[Scene modeling code data]

━━━━━━━━━━━━━━━━━━━━

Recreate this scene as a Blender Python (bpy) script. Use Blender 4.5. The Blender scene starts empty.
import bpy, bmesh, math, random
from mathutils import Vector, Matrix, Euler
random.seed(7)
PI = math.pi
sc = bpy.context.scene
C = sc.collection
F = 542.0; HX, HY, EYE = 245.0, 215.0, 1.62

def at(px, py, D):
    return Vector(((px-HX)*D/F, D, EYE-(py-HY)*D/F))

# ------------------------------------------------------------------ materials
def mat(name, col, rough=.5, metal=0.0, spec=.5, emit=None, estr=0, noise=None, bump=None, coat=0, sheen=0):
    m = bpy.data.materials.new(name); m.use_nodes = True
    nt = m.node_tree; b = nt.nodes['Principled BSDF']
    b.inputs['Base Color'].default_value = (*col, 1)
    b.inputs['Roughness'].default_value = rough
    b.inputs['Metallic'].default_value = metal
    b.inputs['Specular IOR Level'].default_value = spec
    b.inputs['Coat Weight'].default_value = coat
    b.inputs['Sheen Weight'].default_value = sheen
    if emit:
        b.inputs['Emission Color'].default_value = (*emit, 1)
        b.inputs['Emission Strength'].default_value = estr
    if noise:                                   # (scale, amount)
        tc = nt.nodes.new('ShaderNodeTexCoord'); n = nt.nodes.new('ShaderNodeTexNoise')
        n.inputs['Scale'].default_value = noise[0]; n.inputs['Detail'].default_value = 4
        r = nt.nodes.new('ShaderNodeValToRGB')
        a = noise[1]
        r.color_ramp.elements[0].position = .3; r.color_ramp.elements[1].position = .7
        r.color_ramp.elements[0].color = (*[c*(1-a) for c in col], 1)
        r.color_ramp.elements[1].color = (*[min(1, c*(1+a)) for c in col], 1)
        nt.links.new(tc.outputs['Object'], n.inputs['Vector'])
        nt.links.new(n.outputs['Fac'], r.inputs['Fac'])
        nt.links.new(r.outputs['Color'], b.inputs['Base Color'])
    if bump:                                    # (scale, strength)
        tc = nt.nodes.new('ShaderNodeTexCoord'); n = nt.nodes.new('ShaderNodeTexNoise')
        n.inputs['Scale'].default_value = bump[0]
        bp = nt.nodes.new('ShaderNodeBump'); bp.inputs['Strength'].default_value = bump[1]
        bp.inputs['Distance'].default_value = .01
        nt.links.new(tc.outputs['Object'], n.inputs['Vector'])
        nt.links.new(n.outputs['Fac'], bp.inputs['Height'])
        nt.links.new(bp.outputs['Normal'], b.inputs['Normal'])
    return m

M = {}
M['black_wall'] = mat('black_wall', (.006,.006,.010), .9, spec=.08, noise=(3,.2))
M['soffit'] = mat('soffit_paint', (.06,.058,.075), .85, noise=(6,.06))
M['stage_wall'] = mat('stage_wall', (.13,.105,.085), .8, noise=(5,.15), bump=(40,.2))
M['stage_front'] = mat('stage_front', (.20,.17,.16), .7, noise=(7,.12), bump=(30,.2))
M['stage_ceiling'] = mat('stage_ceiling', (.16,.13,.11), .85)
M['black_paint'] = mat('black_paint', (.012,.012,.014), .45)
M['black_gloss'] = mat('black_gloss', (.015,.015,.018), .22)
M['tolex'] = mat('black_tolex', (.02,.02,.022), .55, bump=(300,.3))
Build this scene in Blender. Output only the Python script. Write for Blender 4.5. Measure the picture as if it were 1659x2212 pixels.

━━━━━━━━━━━━━━━━━━━━

What is needed:
Quote every line from the beginning of the entries up to and including the line that contains "return Vector(((px-HX)*D/F, D, EYE-(py-HY)*D/F))".

Problem solution:
Recreate this scene as a Blender Python (bpy) script. Use Blender 4.5. The Blender scene starts empty.
import bpy, bmesh, math, random
from mathutils import Vector, Matrix, Euler
random.seed(7)
PI = math.pi
sc = bpy.context.scene
C = sc.collection
F = 542.0; HX, HY, EYE = 245.0, 215.0, 1.62

def at(px, py, D):
    return Vector(((px-HX)*D/F, D, EYE-(py-HY)*D/F))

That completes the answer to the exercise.